Al-Raḥmān is exclusive to Allah. Arabic has many words derived from r-ḥ-m, but al-Raḥmān with this particular form is reserved as a name for Allah alone. The pre-Islamic Arabs even objected to it (recorded in 25:60: 'When it is said to them, prostrate to ar-Raḥmān, they say: who is ar-Raḥmān?'). It was a name that denied them the comfort of plural deities.
The 'al-' here is the article of definite mention. Unlike the 'al-' in al-Ḥamd (which means all praise), the 'al-' in al-Raḥmān names a specific being: the Merciful, capital M, the One whose name this is.
Why this verse
These two names already appeared two ayahs ago in the Bismillah. The Quran repeats them deliberately. Why?
Bring it into today
If you believe one thing about Allah today, believe that His default toward you is mercy. The Prophet ﷺ said it in the hadith above: 'My mercy precedes My wrath.' He named it twice in al-Fatiha so you would not forget it.
This matters most when you are deciding whether to make duʿāʾ after a sin, whether to return to prayer after months away, whether to ask for something you do not feel you deserve. The answer in the Quran's first surah, repeated, is: come back. He is ar-Raḥmān, ar-Raḥīm.
A practical experiment: when you next find yourself avoiding Him out of guilt or shame, recite 'ar-Raḥmān, ar-Raḥīm' three times before saying anything else. Notice what shifts.
A reflection to carry
Two verses ago you said 'Bismillah ar-Raḥmān ar-Raḥīm.' Now you say it again: 'Ar-Raḥmān, ar-Raḥīm.' The Quran repeats deliberately. Al-Saʿdī explains: these two names declare Allah's vast mercy that has 'encompassed all things and reached every living being,' written most fully for those who follow His messengers. Coming right between 'Lord of the worlds' (which could feel distant) and 'Master of the Day of Recompense' (which could feel intimidating), mercy is named twice as a frame: this is who is sustaining you, this is who will judge you.

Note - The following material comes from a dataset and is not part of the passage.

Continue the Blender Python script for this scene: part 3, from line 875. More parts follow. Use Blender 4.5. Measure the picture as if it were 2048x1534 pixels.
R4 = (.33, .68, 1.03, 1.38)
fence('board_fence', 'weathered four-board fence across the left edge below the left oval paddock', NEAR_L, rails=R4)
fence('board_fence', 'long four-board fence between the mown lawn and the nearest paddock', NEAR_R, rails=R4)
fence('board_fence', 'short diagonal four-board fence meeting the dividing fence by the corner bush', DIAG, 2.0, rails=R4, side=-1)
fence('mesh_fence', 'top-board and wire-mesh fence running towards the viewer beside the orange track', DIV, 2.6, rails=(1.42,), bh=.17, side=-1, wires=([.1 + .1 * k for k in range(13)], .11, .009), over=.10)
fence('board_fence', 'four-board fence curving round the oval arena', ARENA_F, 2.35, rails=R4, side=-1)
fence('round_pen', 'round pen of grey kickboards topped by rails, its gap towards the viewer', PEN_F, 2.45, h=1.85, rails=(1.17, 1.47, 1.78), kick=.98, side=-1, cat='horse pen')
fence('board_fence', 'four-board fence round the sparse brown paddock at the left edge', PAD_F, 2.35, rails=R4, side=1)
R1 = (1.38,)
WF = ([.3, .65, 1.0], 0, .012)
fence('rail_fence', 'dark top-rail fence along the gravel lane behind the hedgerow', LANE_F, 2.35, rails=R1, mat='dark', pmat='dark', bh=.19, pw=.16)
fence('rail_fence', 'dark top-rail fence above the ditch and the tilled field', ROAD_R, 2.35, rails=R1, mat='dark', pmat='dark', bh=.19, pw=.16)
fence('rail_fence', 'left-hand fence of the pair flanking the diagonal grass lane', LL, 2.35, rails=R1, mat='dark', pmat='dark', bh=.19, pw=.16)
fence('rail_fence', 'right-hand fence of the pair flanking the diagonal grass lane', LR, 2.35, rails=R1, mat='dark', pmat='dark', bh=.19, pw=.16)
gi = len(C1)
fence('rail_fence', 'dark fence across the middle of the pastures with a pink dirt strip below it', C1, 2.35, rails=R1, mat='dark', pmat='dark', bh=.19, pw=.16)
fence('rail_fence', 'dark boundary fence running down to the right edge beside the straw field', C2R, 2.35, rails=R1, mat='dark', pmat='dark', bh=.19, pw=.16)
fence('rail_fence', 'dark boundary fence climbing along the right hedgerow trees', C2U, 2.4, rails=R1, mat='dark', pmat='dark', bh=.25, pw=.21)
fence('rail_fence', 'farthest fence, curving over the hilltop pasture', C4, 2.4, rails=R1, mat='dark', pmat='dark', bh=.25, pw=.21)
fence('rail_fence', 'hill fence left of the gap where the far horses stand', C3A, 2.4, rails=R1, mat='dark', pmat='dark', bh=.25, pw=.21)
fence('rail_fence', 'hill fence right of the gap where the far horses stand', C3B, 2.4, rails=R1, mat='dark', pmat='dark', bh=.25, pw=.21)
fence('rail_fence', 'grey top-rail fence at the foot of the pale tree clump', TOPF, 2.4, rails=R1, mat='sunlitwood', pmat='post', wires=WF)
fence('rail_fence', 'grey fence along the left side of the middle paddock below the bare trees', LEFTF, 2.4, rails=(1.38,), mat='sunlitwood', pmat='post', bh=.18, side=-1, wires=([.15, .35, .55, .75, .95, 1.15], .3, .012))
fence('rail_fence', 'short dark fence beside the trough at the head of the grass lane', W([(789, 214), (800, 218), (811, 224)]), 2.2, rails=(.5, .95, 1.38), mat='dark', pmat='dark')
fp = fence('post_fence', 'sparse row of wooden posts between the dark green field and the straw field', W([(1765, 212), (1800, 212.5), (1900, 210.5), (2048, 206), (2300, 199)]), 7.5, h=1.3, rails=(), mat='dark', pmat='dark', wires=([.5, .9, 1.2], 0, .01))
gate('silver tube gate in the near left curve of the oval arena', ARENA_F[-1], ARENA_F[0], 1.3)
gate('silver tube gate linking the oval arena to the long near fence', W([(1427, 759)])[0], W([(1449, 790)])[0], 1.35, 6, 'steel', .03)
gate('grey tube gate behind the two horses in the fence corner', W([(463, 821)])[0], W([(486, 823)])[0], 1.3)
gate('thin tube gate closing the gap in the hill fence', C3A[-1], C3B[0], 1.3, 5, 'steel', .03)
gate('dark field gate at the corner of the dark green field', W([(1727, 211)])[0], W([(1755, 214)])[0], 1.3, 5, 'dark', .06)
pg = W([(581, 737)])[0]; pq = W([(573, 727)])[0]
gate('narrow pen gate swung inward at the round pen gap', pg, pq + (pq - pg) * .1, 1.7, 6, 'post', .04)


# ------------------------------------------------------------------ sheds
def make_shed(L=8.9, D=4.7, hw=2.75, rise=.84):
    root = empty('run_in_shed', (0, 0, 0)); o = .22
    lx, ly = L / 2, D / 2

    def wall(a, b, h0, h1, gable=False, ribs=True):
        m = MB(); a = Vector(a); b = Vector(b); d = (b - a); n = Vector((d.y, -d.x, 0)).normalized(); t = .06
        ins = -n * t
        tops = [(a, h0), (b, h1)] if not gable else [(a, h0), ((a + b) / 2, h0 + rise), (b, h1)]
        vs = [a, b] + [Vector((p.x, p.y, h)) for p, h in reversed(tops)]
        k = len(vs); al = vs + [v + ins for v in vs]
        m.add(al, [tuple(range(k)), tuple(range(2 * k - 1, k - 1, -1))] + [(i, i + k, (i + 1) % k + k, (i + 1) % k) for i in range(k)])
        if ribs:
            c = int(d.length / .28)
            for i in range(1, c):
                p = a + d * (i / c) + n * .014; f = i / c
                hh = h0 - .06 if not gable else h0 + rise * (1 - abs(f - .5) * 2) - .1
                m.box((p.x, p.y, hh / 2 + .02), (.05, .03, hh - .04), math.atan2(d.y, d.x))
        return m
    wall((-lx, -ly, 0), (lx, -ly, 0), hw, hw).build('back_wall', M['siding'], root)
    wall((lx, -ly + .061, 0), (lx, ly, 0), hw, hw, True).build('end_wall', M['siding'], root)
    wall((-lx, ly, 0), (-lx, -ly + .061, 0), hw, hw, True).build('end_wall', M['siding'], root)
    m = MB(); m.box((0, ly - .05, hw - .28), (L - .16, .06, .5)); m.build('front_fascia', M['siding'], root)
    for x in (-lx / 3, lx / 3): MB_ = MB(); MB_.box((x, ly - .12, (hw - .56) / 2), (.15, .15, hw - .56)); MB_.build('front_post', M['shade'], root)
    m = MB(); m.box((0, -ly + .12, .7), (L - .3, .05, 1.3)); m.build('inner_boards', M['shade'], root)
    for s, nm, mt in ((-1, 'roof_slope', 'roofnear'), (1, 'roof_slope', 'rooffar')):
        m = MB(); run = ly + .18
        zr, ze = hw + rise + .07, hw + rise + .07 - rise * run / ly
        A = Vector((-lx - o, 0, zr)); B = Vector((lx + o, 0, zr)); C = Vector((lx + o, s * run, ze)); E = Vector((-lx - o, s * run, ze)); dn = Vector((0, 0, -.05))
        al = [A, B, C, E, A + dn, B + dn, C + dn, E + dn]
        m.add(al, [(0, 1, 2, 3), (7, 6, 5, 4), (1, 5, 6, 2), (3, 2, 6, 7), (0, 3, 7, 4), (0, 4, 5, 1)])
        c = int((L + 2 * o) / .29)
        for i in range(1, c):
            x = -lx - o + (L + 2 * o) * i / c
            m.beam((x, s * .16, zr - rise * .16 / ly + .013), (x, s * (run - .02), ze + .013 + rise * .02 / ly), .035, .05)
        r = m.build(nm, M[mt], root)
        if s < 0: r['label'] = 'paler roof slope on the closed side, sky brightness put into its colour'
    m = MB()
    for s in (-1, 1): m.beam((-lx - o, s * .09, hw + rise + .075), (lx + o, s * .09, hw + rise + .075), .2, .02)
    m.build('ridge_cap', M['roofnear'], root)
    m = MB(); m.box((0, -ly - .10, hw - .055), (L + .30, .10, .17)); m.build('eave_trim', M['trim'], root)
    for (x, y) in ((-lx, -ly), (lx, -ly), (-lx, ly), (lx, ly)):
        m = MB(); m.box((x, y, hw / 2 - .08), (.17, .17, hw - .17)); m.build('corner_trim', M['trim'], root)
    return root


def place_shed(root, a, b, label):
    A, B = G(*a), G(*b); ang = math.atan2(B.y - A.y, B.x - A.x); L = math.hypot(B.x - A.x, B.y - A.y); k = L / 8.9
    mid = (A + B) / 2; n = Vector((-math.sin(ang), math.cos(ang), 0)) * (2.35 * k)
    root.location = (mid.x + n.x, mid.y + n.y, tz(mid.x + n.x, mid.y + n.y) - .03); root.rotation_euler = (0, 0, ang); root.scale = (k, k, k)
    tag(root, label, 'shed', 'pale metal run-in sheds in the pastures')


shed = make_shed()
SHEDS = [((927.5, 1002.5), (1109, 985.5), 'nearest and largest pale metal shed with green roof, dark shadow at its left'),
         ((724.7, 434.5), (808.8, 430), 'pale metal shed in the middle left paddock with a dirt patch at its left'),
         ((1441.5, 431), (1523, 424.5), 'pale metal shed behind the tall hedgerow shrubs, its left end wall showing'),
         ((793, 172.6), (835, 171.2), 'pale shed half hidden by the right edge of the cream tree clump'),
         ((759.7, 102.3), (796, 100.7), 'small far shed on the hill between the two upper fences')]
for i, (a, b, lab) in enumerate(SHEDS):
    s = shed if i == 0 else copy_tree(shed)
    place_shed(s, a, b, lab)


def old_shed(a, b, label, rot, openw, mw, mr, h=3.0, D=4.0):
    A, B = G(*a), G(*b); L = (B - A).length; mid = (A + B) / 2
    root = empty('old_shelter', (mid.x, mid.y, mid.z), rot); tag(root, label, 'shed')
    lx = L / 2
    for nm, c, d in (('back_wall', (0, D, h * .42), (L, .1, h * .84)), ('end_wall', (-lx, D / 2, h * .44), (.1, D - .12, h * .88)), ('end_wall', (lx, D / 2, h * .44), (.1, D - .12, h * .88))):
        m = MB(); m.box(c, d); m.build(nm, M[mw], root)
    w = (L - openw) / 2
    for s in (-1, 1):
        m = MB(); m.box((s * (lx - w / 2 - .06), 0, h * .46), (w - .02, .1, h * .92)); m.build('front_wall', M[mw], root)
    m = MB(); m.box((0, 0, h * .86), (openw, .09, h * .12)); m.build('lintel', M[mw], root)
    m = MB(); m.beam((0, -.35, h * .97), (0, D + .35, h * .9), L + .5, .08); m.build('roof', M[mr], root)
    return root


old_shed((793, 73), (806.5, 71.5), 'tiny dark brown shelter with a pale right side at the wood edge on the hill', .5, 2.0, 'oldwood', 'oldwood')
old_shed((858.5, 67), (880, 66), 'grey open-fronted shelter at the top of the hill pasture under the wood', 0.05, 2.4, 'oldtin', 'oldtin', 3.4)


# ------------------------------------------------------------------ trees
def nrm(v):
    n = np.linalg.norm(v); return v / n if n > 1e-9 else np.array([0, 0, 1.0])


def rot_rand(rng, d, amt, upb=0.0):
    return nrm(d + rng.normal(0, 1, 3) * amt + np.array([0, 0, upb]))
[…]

Read the longer reflection
The Bismillah named Him as al-Raḥmān, al-Raḥīm. Two verses later, the Quran names Him so again: 'ar-Raḥmān, ar-Raḥīm.' The repetition is not redundant. It is deliberate composition.
Al-Saʿdī reads these two names together: they declare Allah's vast, encompassing mercy that has reached every living thing, written most fully for those who follow His messengers. Everyone who breathes drinks from al-Raḥmān. Those who answer His call also drink from al-Raḥīm.
Notice the placement. After 'Lord of the worlds' (a name that could feel distant: He sustains everything, including you, but also including a quasar 13 billion light-years away). And right before 'Master of the Day of Recompense' (a name that could feel intimidating: He alone owns the Day you will be judged on). Between those two, mercy is named twice. The frame the Quran wants you to hold: this distant Sustainer, this absolute Judge, His defining posture toward you is mercy.
The Prophet ﷺ said in a sahih hadith (Bukhari, Muslim, via Abu Hurayrah): 'Allah has divided mercy into one hundred parts. He kept ninety-nine with Himself and sent down one part to the earth, from which all of creation shows mercy to one another, so that even a horse lifts its hoof from her foal lest she trample him.' Every act of mercy you have ever witnessed, in any creature, came from one hundredth of His mercy.